Showing that $f(x,y)\sim f(x_0,y_0)+\frac{\partial f}{\partial x}\Delta x + \frac{\partial f}{\partial y}\Delta y$
Suppose $f:\mathbb{R}^2\rightarrow \mathbb{R}$ is differentiable at $(x_0,y_0)$. I want to show that
$$f(x,y) = f(x_0,y_0)+\frac{\partial f}{\partial x}\Delta x + \frac{\partial f}{\partial y}\Delta y +\epsilon (x,y)$$
where $e\rightarrow 0$ as $(x,y)\rightarrow (x_0,y_0)$.
The idea I have in mind is that of
$$f(x,y)\sim f(x_0,y) + \frac{\partial f}{\partial x}\Delta x\sim f(x_0,y_0)+\frac{\partial f}{\partial x}\Delta x + \frac{\partial f}{\partial y}\Delta y$$
The last approximation can be proven easily by regarding $f$ as a function of $y$ alone: let $f_{x_0}(y)=f(x_0,y)$ and note that $$f_{x_0}(y)=f_{x_0}(y_0)+\frac{df}{dy}\Delta y +\epsilon _y\Delta y$$ where $$\epsilon _y =\Big( \frac{f_{x_0}(y)-f_{x_0}(y_0)}{\Delta y}-\frac{df}{dy}\Big) \rightarrow 0 \ \ \text{as} \ \ \Delta y\rightarrow 0$$
Yet I can't prove the first approximation.
I would appreciate any help.
Any differentiable function satisfies it by definition of differentiability, since it implies the existence of a vector $v$ (it can be seen as a linear functional) such that $$ \lim_{(x,y)\rightarrow (x_0,y_0)} \dfrac{f(x,y)-f(x_0,y_0)-\left(v_1 (x-x_0)+v_2(y-y_0)\right)}{|x-x_0|+|y-y_0|}=0 $$ After that, it's easy to see that partial derivatives is the components of the vector $v$, since $$0 = \lim_{t \rightarrow 0}\dfrac{f((x_0,y_0)+t e_i)-f(x_0,y_0)-t v_i}{t},$$ for $i=1$ and $i=2$, where $e_1=(1,0)$ and $e_2=(0,1)$. There is no need of being a big brain here, for more details see article. On the other hand, a function with continuous partial derivatives is differentiable, see the proof, and that is what you were trying to do in your last paragraph. All this things is basically stated in Stewart.

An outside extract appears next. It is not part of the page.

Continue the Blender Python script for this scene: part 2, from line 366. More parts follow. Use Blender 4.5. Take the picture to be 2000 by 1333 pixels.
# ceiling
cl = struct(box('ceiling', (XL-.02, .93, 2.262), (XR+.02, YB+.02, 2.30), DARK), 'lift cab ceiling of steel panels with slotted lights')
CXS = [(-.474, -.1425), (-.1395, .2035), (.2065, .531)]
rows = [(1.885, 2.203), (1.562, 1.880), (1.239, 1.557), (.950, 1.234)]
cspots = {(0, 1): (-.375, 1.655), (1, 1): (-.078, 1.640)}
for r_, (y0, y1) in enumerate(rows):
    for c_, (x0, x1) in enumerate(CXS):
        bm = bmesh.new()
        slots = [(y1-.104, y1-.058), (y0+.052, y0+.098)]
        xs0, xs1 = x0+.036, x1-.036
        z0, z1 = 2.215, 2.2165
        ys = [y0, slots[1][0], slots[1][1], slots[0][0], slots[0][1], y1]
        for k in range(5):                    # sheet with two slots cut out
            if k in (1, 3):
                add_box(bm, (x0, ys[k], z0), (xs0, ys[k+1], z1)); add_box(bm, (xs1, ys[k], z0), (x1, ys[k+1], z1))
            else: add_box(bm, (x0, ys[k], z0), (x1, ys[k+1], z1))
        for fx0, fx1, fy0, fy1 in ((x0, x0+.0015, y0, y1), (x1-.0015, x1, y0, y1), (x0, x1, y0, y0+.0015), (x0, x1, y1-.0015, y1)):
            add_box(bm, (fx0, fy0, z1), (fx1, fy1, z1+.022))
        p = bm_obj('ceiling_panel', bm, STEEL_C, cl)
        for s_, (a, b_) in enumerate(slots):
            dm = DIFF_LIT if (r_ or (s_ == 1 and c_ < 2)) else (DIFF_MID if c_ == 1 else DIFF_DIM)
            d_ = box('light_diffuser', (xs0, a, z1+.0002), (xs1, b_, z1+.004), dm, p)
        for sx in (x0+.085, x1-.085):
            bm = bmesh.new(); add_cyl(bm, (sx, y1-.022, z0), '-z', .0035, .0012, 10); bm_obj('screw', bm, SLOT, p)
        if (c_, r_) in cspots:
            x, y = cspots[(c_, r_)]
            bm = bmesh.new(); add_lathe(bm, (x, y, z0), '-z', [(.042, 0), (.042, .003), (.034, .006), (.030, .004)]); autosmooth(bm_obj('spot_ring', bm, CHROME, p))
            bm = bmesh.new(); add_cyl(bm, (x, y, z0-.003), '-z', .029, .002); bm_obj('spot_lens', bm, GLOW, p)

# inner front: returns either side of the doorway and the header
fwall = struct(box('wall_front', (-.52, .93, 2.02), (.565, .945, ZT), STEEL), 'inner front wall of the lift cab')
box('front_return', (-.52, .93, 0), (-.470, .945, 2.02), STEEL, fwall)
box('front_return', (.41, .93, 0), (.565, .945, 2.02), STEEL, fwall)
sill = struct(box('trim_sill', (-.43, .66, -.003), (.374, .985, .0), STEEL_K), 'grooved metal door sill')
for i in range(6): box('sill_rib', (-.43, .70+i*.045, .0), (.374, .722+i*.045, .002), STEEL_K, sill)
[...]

Here, my only concern is about your $\epsilon(x,y)$ error. It needs to be a term of the form $$\epsilon(x,y) = (|x−x_0|+|y−y_0|)g(x,y),$$ with $g(x,y)$ converging to zero as $(x,y)\rightarrow(x_0,y_0)$. After that, it's easy to see that what you are wanting to show is the definition of differentability.